ハリー・ポッターと秘密の部屋 第8章(前半)

この章は「十月がやってきた」で始まる。前の章から1ヶ月足らずの日数がたっているのだ。
「風邪が流行しだした」「ジニー・ウィーズリーはこのところずっと具合が悪そうだったので…」という記述が最初のページにある。ここだけ読むと、ジニーが風邪をうつされたとしか思えない。しかしこの巻を最後まで読んでからここへ戻ると、リドルの日記がすでにジニーから少しずつエネルギーを奪っていたのだろうと推測できる。原作者はそのつもりで書いているはずだ

ハリーは学校の廊下を汚したかどで、フィルチの事務所へ連れて行かれる。
ニックが外で、ハリーのためにピーブズをたきつけ、ピーブズが騒ぎを起こしたのでフィルチは飛び出していく。ハリーは机の上に封筒を見つける。それは、魔法通信講座の案内だった。
通信講座で魔法が上達するのだろうかとちょっと不思議に思ったが、ハーマイオニーが本の知識だけでかなりの魔法を身につけたことを考えたら、可能なのだろう。
ただ、あとでわかるが、生まれつき魔法力のない者はいくら通信講座で勉強しても駄目らしい。

ニックに恩を感じたハリーは、「絶命日パーティー」に出席すると約束してしまう。
他の生徒たちが大広間でハロウィンのごちそうを食べているのに、ハリーたち3人は、絶命日パーティーで腐った魚やウジがわいた肉を眺めることになる。ゴーストたちは、強いにおいの食べ物を通り抜けることで、それを味わうらしい。「ハギス」という料理が登場するが、初耳だったので辞書のお世話になる。
haggisをひくと「刻んだ羊や子牛の臓物を胃袋に入れて煮込んだ料理」とあった。

墓石の形をしたケーキに「ニコラス・ド・ミムジー・ポーピントン卿 1492年10月31日没」と書かれている。ニックが出席を頼んだ時に「私の500回目の絶命日」と言っていた。死んだ日を1回目と数えるのなら、今は1991年ということになる。ハリーは今12歳だから、ハリーは1979年生まれという計算だ。
しかし「死の秘宝」には、ハリーの両親の死が1981年10月31日だったと書かれている。この時ハリーは1歳だったはずだから、1980年生まれでなくてはおかしい。
「500回目の絶命日」は、ニックが死んだ年の翌年を1回目と数えるのが正しいのだろう。

このパーティーで、ハリーは、嘆きのマートルと知り合う。マートルは「炎のゴブレット」でも「謎のプリンス」でも、ストーリーに少しからんでくるゴーストだ。

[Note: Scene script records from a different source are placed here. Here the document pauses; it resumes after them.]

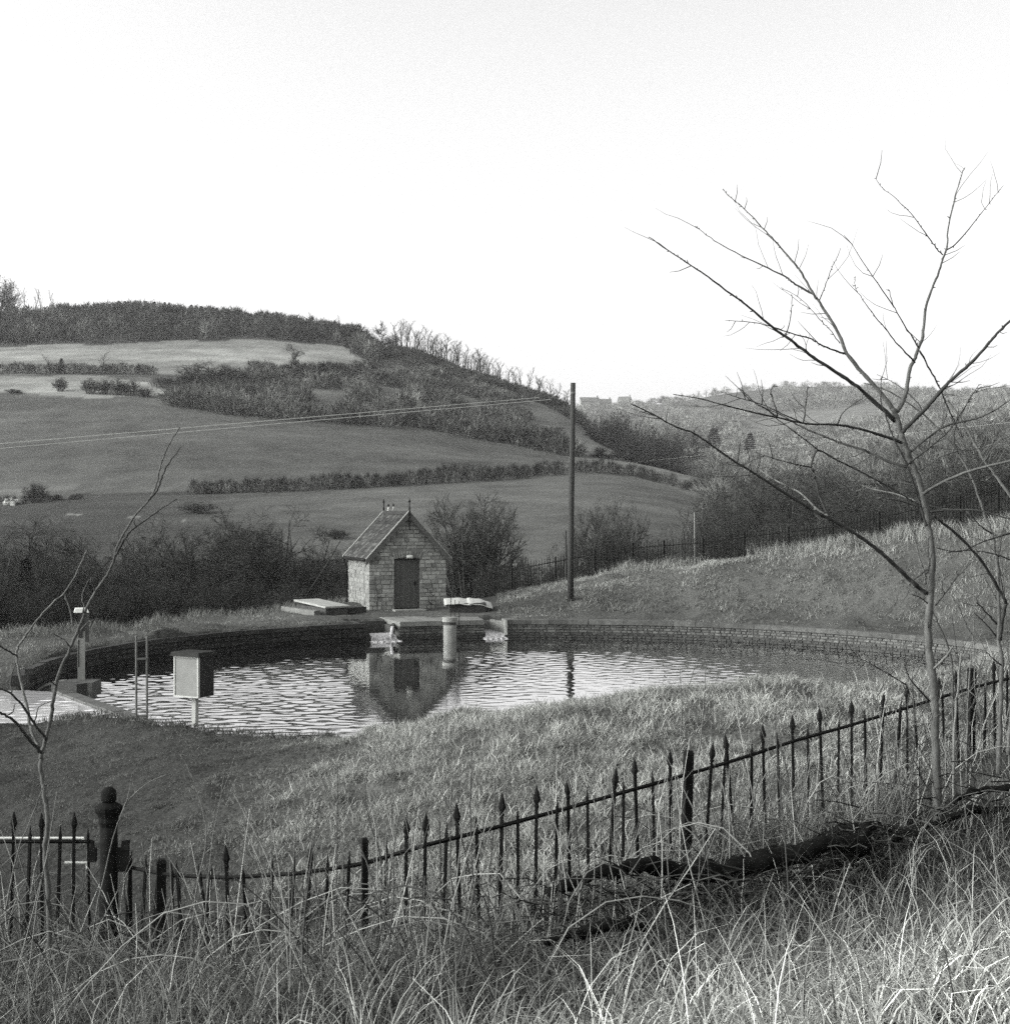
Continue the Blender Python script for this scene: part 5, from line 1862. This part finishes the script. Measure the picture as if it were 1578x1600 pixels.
# slim saplings crowding the right end of the railing
rs = random.Random(33)
for k, (px, base, top, Y, w0) in enumerate(((1395, 1230, 1035, 13.2, 3.2), (1424, 1260, 990, 13.0, 3.4), (1508, 1240, 905, 13.9, 4.2), (1528, 1260, 960, 14.2, 3.2), (1543, 1240, 1000, 13.4, 3.4), (1380, 1290, 1085, 12.6, 2.6), (1590, 1230, 870, 14.0, 4), (1415, 1300, 1110, 12.4, 2.6), (1476, 1300, 1080, 12.2, 2.8))):
    lean = rs.gauss(0, 22)
    pix = [(px + lean * f + rs.gauss(0, 3), base + 20 + (top - base - 20) * f) for f in (0, .25, .5, .75, 1)]
    o_ = W(px, base, Y)
    r = empty('sapling', tuple(o_), 'slim bare sapling crowding the right end of the railing', 'sapling', 'slim saplings at the right end of the railing')
    limb(r, pix, w0, 1.2, Y, Y + rs.gauss(0, .2), M_bark_near, .8, 'trunk', rs.choice((.5, .9, 1.5)), o_)
    for f in (.35, .6):
        q = pix[int(f * 4) + 1]
        s = rs.choice((-1, 1))
        limb(r, [q, (q[0] + s * 14, q[1] - 26), (q[0] + s * rs.uniform(18, 40), q[1] - rs.uniform(50, 80))], w0 * .5, .9, Y, Y + rs.gauss(0, .25), M_bark_near, .8, 'branch', .8, o_)

# sapling at the left
Ys = 10.9
bs = W(76, 1500, Ys)
sp_ = empty('sapling', tuple(bs), 'tall crooked bare sapling leaning to the right at the left edge, forking low', 'sapling')


def LS(pix, w0, w1, d0, d1, m=M_bark_near, spurs=.6, name='branch', tone=1.0):
    return limb(sp_, pix, w0 * 1.3, w1 * 1.35, Ys + d0, Ys + d1, m, spurs, name, tone, bs)


LS([(77, 1520), (77, 1426), (75, 1388), (70, 1331), (75, 1283), (70, 1242), (64, 1198), (65.6, 1177), (67, 1172), (76, 1137), (82, 1109), (88, 1069), (97, 1039), (108, 1018), (122, 985), (135, 951), (150, 923), (167, 899), (177, 878), (182.5, 856), (192, 837), (209, 808), (232, 782), (243, 762), (249, 736), (254.7, 715), (264, 694), (281, 667)], 9.5, 1.6, 0, .5, M_bark_near, .3, 'trunk', .9)
LS([(232, 782), (245, 766), (254, 743), (265, 722), (283, 698)], 3.2, 1.3, .35, .2, M_limb, .4)
LS([(180, 869), (194, 844), (207, 827), (236, 806), (256, 792), (276, 780)], 4, 1.5, .25, -.1, M_limb, .4)
for (a_, b_) in (((222, 798), (236, 806)), ((213, 812), (222, 815)), ((203, 825), (209, 828))):
    LS([a_, b_], 1.8, 1.3, .3, .2, M_limb, 0)
LS([(65, 1176), (44, 1153), (28, 1132), (11, 1119), (-4, 1111)], 5.5, 3, 0, -.5, M_limb, .5)
LS([(60, 1168), (47.5, 1137), (44, 1115), (36, 1077), (27, 1033), (27.5, 1014), (42, 991), (63, 963), (85, 940), (101, 926), (118, 898), (127, 879), (136, 860)], 5, 1.5, 0, .5, M_bark_near, .4, 'branch', 1.3)
LS([(101, 930), (108, 949), (114, 980)], 2.4, 1.3, .4, .3, M_bark_near, .3)
LS([(27, 1026), (12, 1017), (-4, 1007)], 3, 2, .2, 0, M_limb, .4)
LS([(73, 1156), (53, 1130), (38, 1107), (17, 1084), (-4, 1075)], 4.6, 2.4, 0, -.4, M_limb, .5)
LS([(148, 923), (141, 903)], 3, 1.4, .3, .25, M_limb, .2)
LS([(129, 958), (131, 945), (129, 930), (139, 905)], 2.4, 1.2, .3, .5, M_bark_near, .3)
LS([(113, 1018), (104, 1003), (82, 990)], 2.2, 1, .2, 0, M_limb, .3)
LS([(125, 985), (138, 972), (143, 969)], 2.0, 1, .2, .3, M_bark_near, .2)
LS([(88, 1071), (70, 1060), (58, 1045)], 2.2, 1, .15, 0, M_limb, .3)
LS([(55, 1128), (58, 1110), (66, 1102), (80, 1096)], 1.8, .9, 0, -.2, M_limb, .3)
LS([(36, 1072), (44, 1065)], 2, 1.2, .2, .15, M_limb, 0)
LS([(12, 1118), (20, 1112), (22, 1102)], 2, 1.2, -.2, -.25, M_limb, .2)
LS([(18, 1084), (17, 1060), (24, 1036)], 2, 1.2, -.2, .1, M_limb, .2)

# ------------------------------------------------------------------ fallen logs in the ditch
M_log = mat('rotten_log', .012, scale=7, amt=.6, rough=1, spec=.0, fine=.4, bump=.02, bump_scale=16, stretch=(1.5, 3, 3), tone=True)


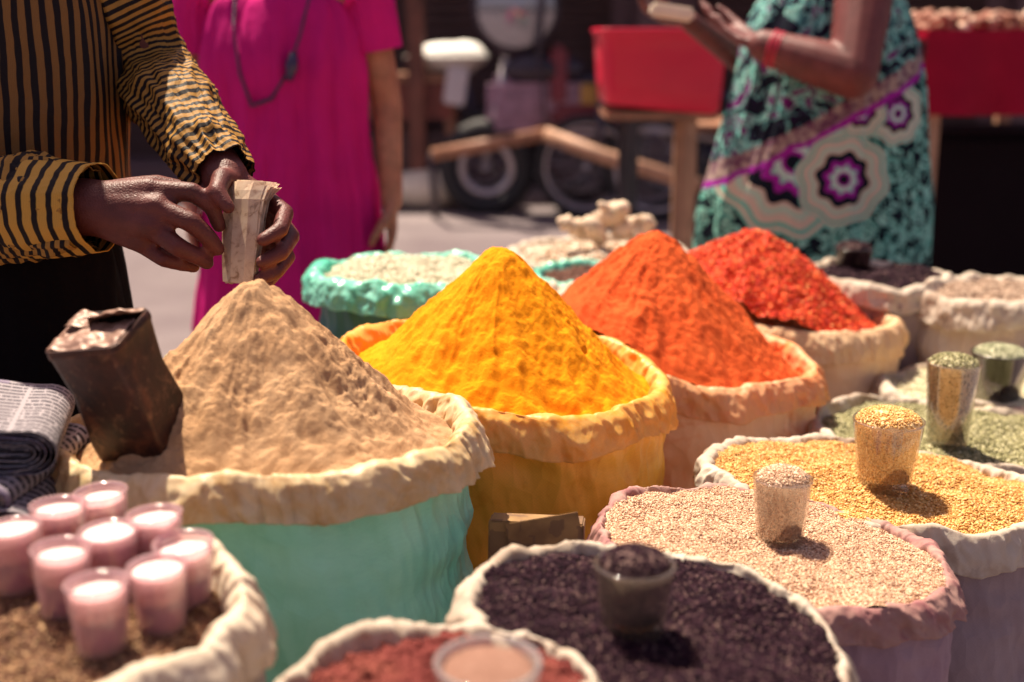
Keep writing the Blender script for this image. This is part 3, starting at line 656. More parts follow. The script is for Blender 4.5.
def newspaper(loc, rz, n, length, width, lift, label, seed, kink=.0):
    """folded sheets: nested U folds extruded along the paper's width"""
    root = empty('newspaper_bundle', loc, label, 'newspapers', 'folded newspapers at the left edge'); root.rotation_euler = (0, 0, rz)
    rr = random.Random(seed); V = []; Fc = []; UVs = []; base = 0
    for k in range(n):
        r = .003 + .0040 * k; L = length * (1 - .02 * rr.random()); pts = []
        for s_ in np.linspace(0, 1, 18): pts.append((-L + (L) * s_, -r + .002 * math.sin(s_ * 9 + k)))
        for a in np.linspace(-PI / 2, PI / 2, 14)[1:-1]: pts.append((r * 1.25 * math.cos(a), r * math.sin(a)))
        for s_ in np.linspace(0, 1, 18): pts.append((-L * s_ * .98, r + lift * (math.sin(s_ * PI) ** 1.2) * (1 - .0 * k) + kink * s_ * s_ + .0008 * math.sin(s_ * 13 + k * 2)))
        pts = np.array(pts); s = np.concatenate([[0], np.cumsum(np.linalg.norm(np.diff(pts, axis=0), axis=1))])
        nw = 24; ys = np.linspace(-width / 2, width / 2, nw)
        P = np.zeros((len(pts), nw, 3)); P[:, :, 0] = pts[:, None, 0]; P[:, :, 1] = ys[None]; P[:, :, 2] = pts[:, None, 1] +   .0040 * n + .0012 * fbm(pts[:, None, 0] * 20, ys[None] * 20, k * .2, 2, seed)
        P[:, :, 1] += .002 * rr.uniform(-1, 1)
        V.append(P.reshape(-1, 3)); Fc += (grid_faces(len(pts), nw, False) + base).tolist(); base += len(pts) * nw
        UVs.append(np.stack([np.broadcast_to(s[:, None], (len(pts), nw)) + k * .13, np.broadcast_to(ys[None], (len(pts), nw)) + k * .3], -1).reshape(-1, 2))
    o = mesh_obj('folded_sheets', np.concatenate(V), Fc, news.m, root, uv=np.concatenate(UVs))
    so = o.modifiers.new('thickness', 'SOLIDIFY'); so.thickness = .0005
    return root
crate_m = m_plain('old_wood', (.20, .12, .07), .8, 0, .35, 14, .5)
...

バジリスクの最初の犠牲者だったことがわかるのは、第15章の終わりになってからだ。

この章で、ちょっと不思議なことがある。
「賢者の石」でハグリッドが初めてハリーに会った時、ハグリッドは、ハリーの両親がハロウィンの夜に殺されたと言っていた。そして、ニックもハロウィンに首を切られたから、この日が絶命日パーティーになっているはずだ。
ハリーはなぜ、絶命日パーティーで両親のことを思い出さないのだろうか? みぞの鏡に映る両親に、あれほど夢中になっていたのに。